Out-Serve, a network of active gay, lesbian and bisexual troops, issued a statement calling the defeat "heartbreaking and demoralizing" for troops who "who must continue to serve in silence and live a lie. No words can describe how it felt to watch our U.S. senators uphold discrimination and perpetuate the deceit and compromised integrity that consistently result under 'Don't Ask, Don't Tell.' We had more faith in our elected officials to heed the advice of military leadership and vote against prejudice. Instead, a minority of senators have successfully blockaded the entire defense spending bill on the basis of prejudice and politics. This was nothing short of turning their backs on the people that defend this country."

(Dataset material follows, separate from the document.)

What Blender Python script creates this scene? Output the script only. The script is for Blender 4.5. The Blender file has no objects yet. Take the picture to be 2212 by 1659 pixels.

McCain had argued that the Pentagon study --the most extensive ever made on the subject -- was flawed, and cited resistance among Marine and Army combat troops and special operations forces to serving with openly gay troops.

The Human Rights Campaign, a pro-gay lobbying group, demanded that Obama act unilaterally to halt discharges of gay and lesbian troops and cease defense of the ban in court.

December 09, 2010 8:27 PM  
Anonymous it's all falling apart said...

Attorney General Eric Holder said Thursday that Congress would be setting a dangerous precedent if it prohibited the transfer of detainees from Guantanamo Bay to the United States where they could stand trial.

At a news conference, the attorney general criticized the proposed ban which is contained in a broad measure to freeze the budgets of most Cabinet departments and fund the war in Afghanistan for another year.

December 09, 2010 8:30 PM  
Anonymous last chance said...

Saying the United States was finally righting old wrongs, President Obama signed legislation Wednesday settling two class-action discrimination suits filed by black farmers, awarding them $4.6 billion.

December 09, 2010 8:31 PM  
Anonymous Anonymous said...


It's obvious that not many people give a hoot about the DADT issue. When I bring it up to my liberal friends, expecting a strong debate, I am disappointed. They could care less -- shrug their shoulders, roll their eyes and move on to the next subject.

It's time to stop dwelling and move on.